Izquierdo, a farmer from the central Cuban village of Cabaiguan, said he wants to bring his daughter back to his family home, where he lives with his parents, wife and their 7-year-old daughter.

But before the custody case is resolved, a matter of whether Perez even gave consent for the state to take custody of her children must still be determined.

The Department of Children and Families on Friday revealed it couldn't find the documentation, so Izquierdo's attorney suggested Monday that it never happened.

"Since there is no order now in effect, I would ask you to immediately transfer custody to my client of his daughter," immigration lawyer Ira Kurzban asked the judge.

Cohen denied his request and instead wants the missing court order re-signed to prove that Perez did formally turn her children over to the state.

"It's not a conspiracy," Cohen said. "You know, we're not behind closed doors having secret hearings and in a conspiracy. No, no, no, no, no."

Izquierdo has complained that he has been allowed only 20 visits with his daughter and that often she is brought to him exhausted after a day of other activities. Still, "there is love between us," he said.

Perez seconded Izquierdo's request.

"Now that she's not going to her mother, she should go to her father," Perez said of her daughter. "Those are the two best people in the world to be at the side of a child."

Cubas said the girl, who calls him "Papi," shouldn't be separated from her brother and doesn't want to go back to Cuba.

"I don't believe this is a matter of where their better life could be provided," he said. "It is our belief, as is the wishes of the children, that they remain together and that's why we're here."

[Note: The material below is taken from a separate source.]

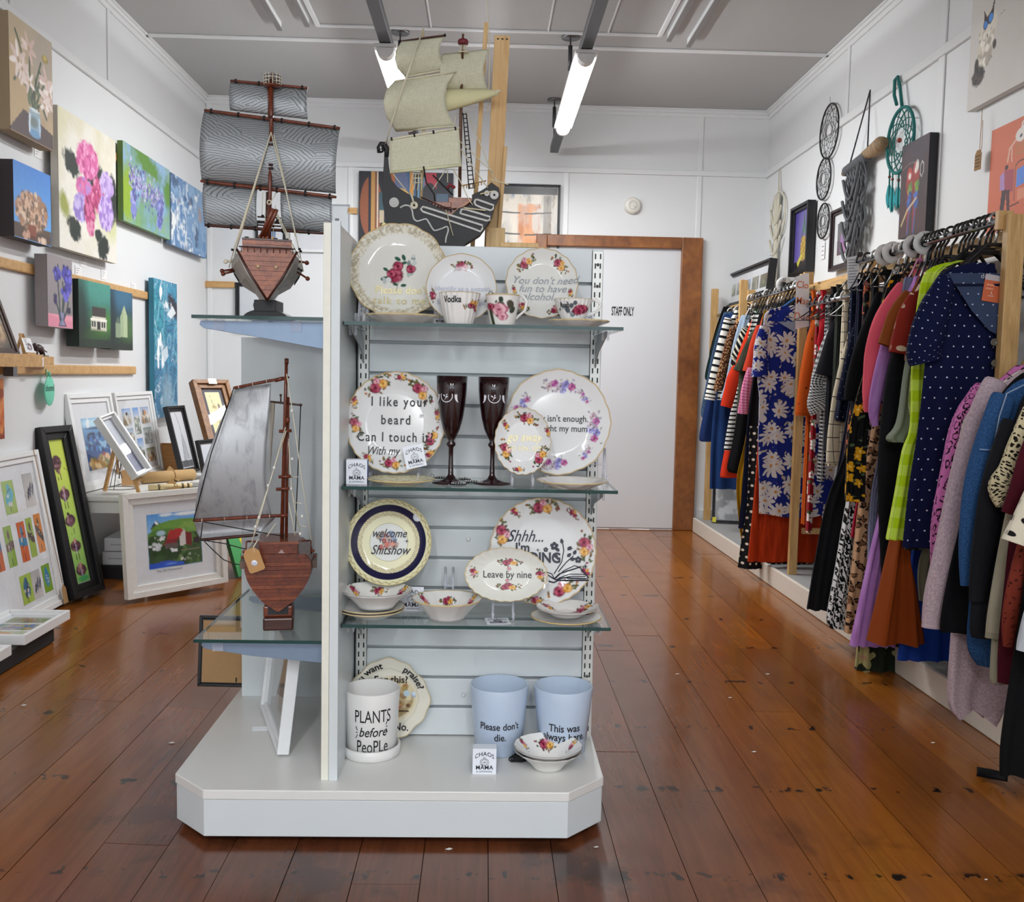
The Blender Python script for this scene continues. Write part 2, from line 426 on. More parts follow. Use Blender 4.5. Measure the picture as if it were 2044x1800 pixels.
# ---------------------------------------------------------------- door in the back wall
dp0, dp1 = .42, pt(1349, 800, Y=WB)[0]
door = MB().box(dp0, dp1 + .005, WB - .012, WB + .03, .012, 2.0).build('door_1', plain('d5d7da', .45, var=.012, scale=4)); struct(door)
oak = wood('6e4020', '9a6233', .35, (4, 30, 3))
ax = pt(1378, 800, Y=WB)[0]
for b in ((dp1, ax + .045, WB - .045, WB, 0, 2.08), (dp0 - .075, dp0, WB - .045, WB, 0, 2.08), (dp0, dp1, WB - .045, WB, 2.0, 2.08)):
    MB().box(*b).build('architrave', oak, door, bev=.006)
q = pt(1243, 622, Y=WB - .013)
text('STAFF ONLY', .085, INK, door, frame_at(q, (1, 0, 0), (0, 0, 1)), sx=.33, off=.03)
# smoke alarm
q = pt(1262, 411, Y=WB)
sa = thing('smoke_alarm', 'round white smoke alarm high on the back wall above the door', 'smoke alarm', q)
Mx = frame_at(q, (1, 0, 0), (0, 0, 1))
MB(Mx).lathe([(.06, 0), (.06, .012), (.056, .03), (.045, .036), (.02, .038), (0, .038)], n=36).build('alarm_body', plain('dedbd2', .4), sa)
MB(Mx).lathe([(.030, .037), (.030, .0395), (.026, .0395), (.026, .037)], n=24).box(.008, .02, -.02, -.005, .036, .04).build('vent_ring', plain('bdbab2', .5), sa)
# ---------------------------------------------------------------- hung strip lights
tubem = NT('tube_light'); em = tubem.n('Emission', {'Color': (.98, .99, 1, 1), 'Strength': TUBE_POWER})
tubem.t.links.new(em.outputs[0], tubem.out.inputs['Surface']); tubem = tubem.m
steel = plain('77787a', .3, .8); capm = plain('dcdcda', .45); trackm = plain('55565a', .4, .6)
def strip_light(X, y0, y1, z, lab):
    t_ = thing('strip_light', lab, 'light', (X, y0, z), 'hung strip lights')
    A = [math.radians(a) for a in range(-8, 189, 14)]
    def half(y0, y1, r): return [[(X + r * math.cos(a), yy, z - r * math.sin(a)) for a in A] for yy in (y0, y1)]
    k = len(A); mb = MB(); s0, s1 = half(y0 + .06, y1 - .03, .04)
    mb.add(s0 + s1, [(i, i + 1, i + 1 + k, i + k) for i in range(k - 1)] + [tuple(range(k)), tuple(range(k, 2 * k))[::-1]], True)
    mb.build('tube_cover', tubem, t_)
    for a, b in ((y0, y0 + .06), (y1 - .03, y1)):
        mb = MB(); s0, s1 = half(a, b, .041)
        mb.add(s0 + s1, [(i + k, i + 1 + k, i + 1, i) for i in range(k - 1)] + [tuple(range(k))[::-1], tuple(range(k, 2 * k))]).build('end_cap', capm, t_)
    MB().box(X - .053, X + .053, y0, y1, z + .004, z + .022).build('housing', capm, t_)  # made wider than the tube so the overhang cuts light going up
    L = bpy.data.lights.new('led_board', 'AREA'); L.shape = 'RECTANGLE'; L.size = .06; L.size_y = y1 - y0 - .1; L.energy = LED_WATT; L.color = (.985, .99, 1)
    o = bpy.data.objects.new('led_board', L); COL.objects.link(o); o.parent = t_; o.location = (0, (y1 - y0) / 2 + .015, -.043)
def light_track(X, y0, y1, z, rods, lab):
    t_ = thing('light_track', lab, 'track', (X, y0, z), 'ceiling light tracks')
    MB().box(X - .028, X + .028, y0, y1, z, z + .045).build('rail', trackm, t_, bev=.003)
    for y in rods:
        MB().box(X - .012, X - .004, y - .006, y + .006, z + .045, CH - .012).tube([(X - .008, y, z + .16), (X - .008, y, CH - .05)], .012, 8).build('hanging_rod', plain('4a4a4c', .4, .5), t_)
        MB().lathe([(.05, -.012), (.05, 0)], (X - .008, y, CH), 20).build('ceiling_plate', steel, t_)
light_track(.45, -2.5, 6.87, 2.625, (-1.5, 1.5, 3.6, 5.57, 6.82), 'dark metal track hung on rods right of the ship masts')
light_track(-.492, -2.5, 6.87, 2.625, (-1.5, 1.5, 3.6, 5.57, 6.82), 'dark metal track hung on rods left of the cream sails')
strip_light(.45, 4.70, 6.12, 2.60, 'glowing strip light on the track right of the ship masts')
strip_light(-.492, 4.70, 6.12, 2.60, 'glowing strip light on the track left of the cream sails')
for X, n in ((.45, 'right'), (-.492, 'left')):
    for k, y in enumerate((-1.6, -3.4)):
        strip_light(X, y, y + 1.42, 2.60, 'strip light over the shop front, %s row, %s of the two behind the viewer' % (n, ('inner', 'outer')[k]))
# ---------------------------------------------------------------- low platform along the right wall
pf = thing('display_platform', 'long low white platform with grey top under the clothes racks', 'platform', (1.75, 2.4, 0))
x0, x1 = 1.507, 1.60
MB().prism([(x0, 6.9, .0), (x1, 2.2, 0), (x1 + .02, 2.2, 0), (x0 + .02, 6.9, 0)], (0, 0, .10)).build('front_board', plain('d9d2c6', .4), pf, bev=.004)
MB().prism([(x0 + .015, 6.93, .0), (x1 + .015, 2.2, 0), (1.945, 2.2, 0), (1.945, 6.93, 0)], (0, 0, .09)).build('platform_top', plain('9a9a99', .6, scale=20), pf)
# ================================================================ the shop display
melam = plain('d0d7da', .28, var=.02, scale=9, spec=.4); edgem = plain('e3e2d6', .35); shelfgrey = plain('d3d9dc', .3, var=.02)
DU = thing('display_unit', 'white four sided shop display unit with slatted back and chamfered base', 'display unit', (-.21, 2.7, 0))
def oct_(x0, x1, y0, y1, c): return [(x0 + c, y0), (x1 - c, y0), (x1, y0 + c), (x1, y1 - c), (x1 - c, y1), (x0 + c, y1), (x0, y1 - c), (x0, y0 + c)]
bx0, bx1, by0, by1 = -.722, .302, 2.205, 3.205
MB().prism([(x, y, .107) for x, y in oct_(bx0 - .003, bx1 + .003, by0 - .003, by1 + .003, .092)], (0, 0, .023)).build('base_top', plain('dcdcd9', .3, var=.02, scale=8), DU, bev=.002)
MB().prism([(x, y, .018) for x, y in oct_(bx0, bx1, by0, by1, .09)], (0, 0, .088)).build('base_skirt', melam, DU, bev=.0015)
MB().prism([(x, y, 0) for x, y in oct_(bx0 + .06, bx1 - .06, by0 + .06, by1 - .06, .09)], (0, 0, .018)).build('plinth', plain('0c0c0c', .8), DU)
MB().box(-.362, -.345, 2.268, 2.855, .13, 1.43).box(-.3448, -.3335, 2.268, 2.55, .13, 1.43).build('divider_panel', melam, DU, bev=.001)
MB().box(-.372, -.3545, 2.261, 2.268, .13, 1.434).build('edge_strip', edgem, DU, bev=.001)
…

But Local 10 legal analyst Lee Stapleton said Izquierdo would likely regain custody.

"Blood is thicker than water, and family blood is always going to trump that blood between two countries," she said. "If the father wants his daughter, he is going to get her back."

The case is reminiscent of Elian, who was then 5 when he was found floating at sea on an inner tube on Thanksgiving Day 1999, his mother drowning with others during her attempt to bring him to the U.S.

His father didn't come to Miami until immigration officials ruled that the boy should return to Cuba, despite the objections of his Miami relatives and many Cuban exiles.

The debate ended after armed federal agents raided the Little Havana home of his uncle to seize Elian and send him to Cuba.